Apple TV: Three Reasons That May Prevent Apple From Taking Over Living Rooms

Apple TV is here

A new beefed up Apple TV has been the subject of speculation for some time now. The current model has been pretty much unchanged since its release in 2007. Sure, there have been a number of new apps added. It has been updated to help strengthen Apple’s hold on their consumers, but there has not been much of a change outside of those few modifications.

This is all about to change this October. In Apple’s press event on September 9, Apple spent a great deal of time showing off the new version of the set-top box. Phil Schiller even stated that the company believes Apple TV is the “future of television.”

It’s hard not to admit that the technology giant is releasing a product that is worthy competition to Roku, Amazon Fire TV, and Chromecast, but to say that this is the future of television may be going a little too far. As a matter of fact, there are a few limitations to the new Apple TV that could prevent this new version from reaching it full potential.

Macworld breaks down Apple TV and tries to answer any question a potential future owner might have about the new service. There are three really big things that may prevent a consumer from purchasing Apple TV.

200 MB Limit on Stored Apps

According to the report, Apple is limiting the app developers to 200 MB storage for the sourcing code. While Apple paints this as a good thing for developers, they do admit that there will be a challenge working around it. This could prevent some developers from wanting to do the extra work to get their title published.

More work requires extra man hours. Extra man hours requires more money. More money requires higher prices for the games. When most Apple users are used to paying very little to nothing for a game, higher prices may be a change they are not willing to make.

Remote/Game Controller

The new remote control for the Apple TV looks somewhat similar to the original with the exception of its size. The major changes to the remote consist of a small area on the top of the control for what seems to be a typical touch pad that my be on a laptop computer as well as motion control capabilities. Both of these features have been done better by other companies, mainly Nintendo.

The motion controls are really a last generation nuance that most gamers seem not to care about at all. Harmonix showed how the motion controls would work with their launch title Beat Sports. This certainly was not a must have game by any stretch. Think of it as Wii Sports meets Rock Band diluted, and you pretty much have an idea of what Beat Sports is.

The touch pad on the top of the remote tells us that Apple still isn’t serious about this being a gaming console much to the chagrin of some people who had this competing with Microsoft and Sony prior to Wednesday. There are going to be third party controllers available at launch including one by SteelSeries that IGN reported on. It has the look of a traditional gaming controller. There will be a list of compatible games, but this might go further to confuse someone that is not in the know.

Apple TV Decides What Is Stored On the Device

Apple is looking to adopt the same philosophy it has with their other devices. Macworld explains this best.

“Apple spools the file over the Internet and builds a buffer so you can start before it’s fully downloaded. With the new Apple TV, it might download the rest of a film as you start watching it and cache it if storage is available.”
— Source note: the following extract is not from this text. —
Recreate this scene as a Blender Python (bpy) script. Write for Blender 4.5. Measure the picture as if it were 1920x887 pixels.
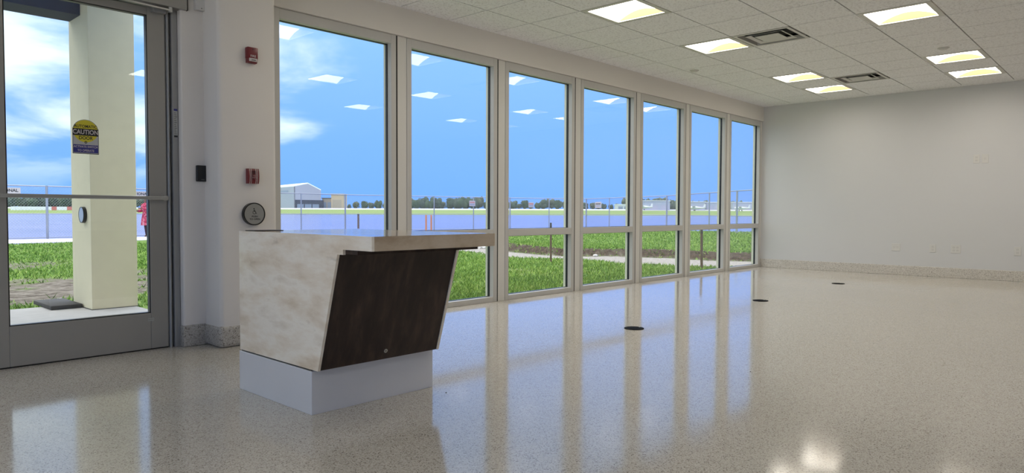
import bpy, bmesh, math, random
import numpy as np
from mathutils import Vector, Matrix, noise

for o in list(bpy.data.objects): bpy.data.objects.remove(o, do_unlink=True)
random.seed(7); np.random.seed(7)
SC = bpy.context.scene; COL = SC.collection

# ------------------------------------------------------------------ camera
H = 0.945; FPX = 1300.85
R = Matrix(((0.6804532, 0.0229961, -0.7324306), (-0.7327826, 0.0262838, -0.6799550), (0.0036148, 0.9993900, 0.0347360)))
cd = bpy.data.cameras.new('camera'); cam = bpy.data.objects.new('camera', cd); COL.objects.link(cam)
cam.matrix_world = Matrix.Translation((0, 0, H)) @ R.to_4x4()
cd.sensor_width = 36; cd.lens = 36 * FPX / 1920; cd.clip_end = 3000; cd.clip_start = 0.05
SC.camera = cam
# ------------------------------------------------------------------ colour management
SC.view_settings.view_transform = 'Standard'; SC.view_settings.look = 'None'
SC.view_settings.exposure = 0.62; SC.view_settings.gamma = 1.0; SC.view_settings.use_curve_mapping = False
LAMP = 7.7                      # radiance of the troffer lenses
SKY = 1.0                       # sky strength
# ------------------------------------------------------------------ sky
W = bpy.data.worlds.new('sky'); SC.world = W; W.use_nodes = True
nt = W.node_tree; nt.nodes.clear()
def N(t, **k):
    n = nt.nodes.new(t)
    for a, b in k.items():
        if a == 'inp':
            for i, v in b.items(): n.inputs[i].default_value = v
        else: setattr(n, a, b)
    return n
def L(a, b): nt.links.new(a, b)
def MA(op, a, b=None, c=None, clamp=False):
    n = nt.nodes.new('ShaderNodeMath'); n.operation = op; n.use_clamp = clamp
    for i, v in enumerate((a, b, c)):
        if v is None: continue
        if isinstance(v, (int, float)): n.inputs[i].default_value = v
        else: L(v, n.inputs[i])
    return n.outputs[0]
def ramp(f, stops, interp='LINEAR'):
    n = nt.nodes.new('ShaderNodeValToRGB'); e = n.color_ramp.elements; n.color_ramp.interpolation = interp
    while len(e) > 1: e.remove(e[-1])
    e[0].position = stops[0][0]; e[0].color = (*stops[0][1], 1)
    for p, c in stops[1:]:
        q = e.new(p); q.color = (*c, 1)
    L(f, n.inputs[0]); return n.outputs[0]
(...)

This could be a problem considering the size of media files and the limit some connections might have to the internet. There is a possibility you may not be able to watch the rest of the show if something happens to the connection. It should be noted that Apple has not yet mentioned if something will be able to be marked as saved on the device.

Even with the limitations mentioned, Apple TV is sure to do well on the initial sell through. Do any of these issues make you second guess purchasing one? Do you think it was a smart move for Apple to try to enter the gaming market with a product like Apple TV?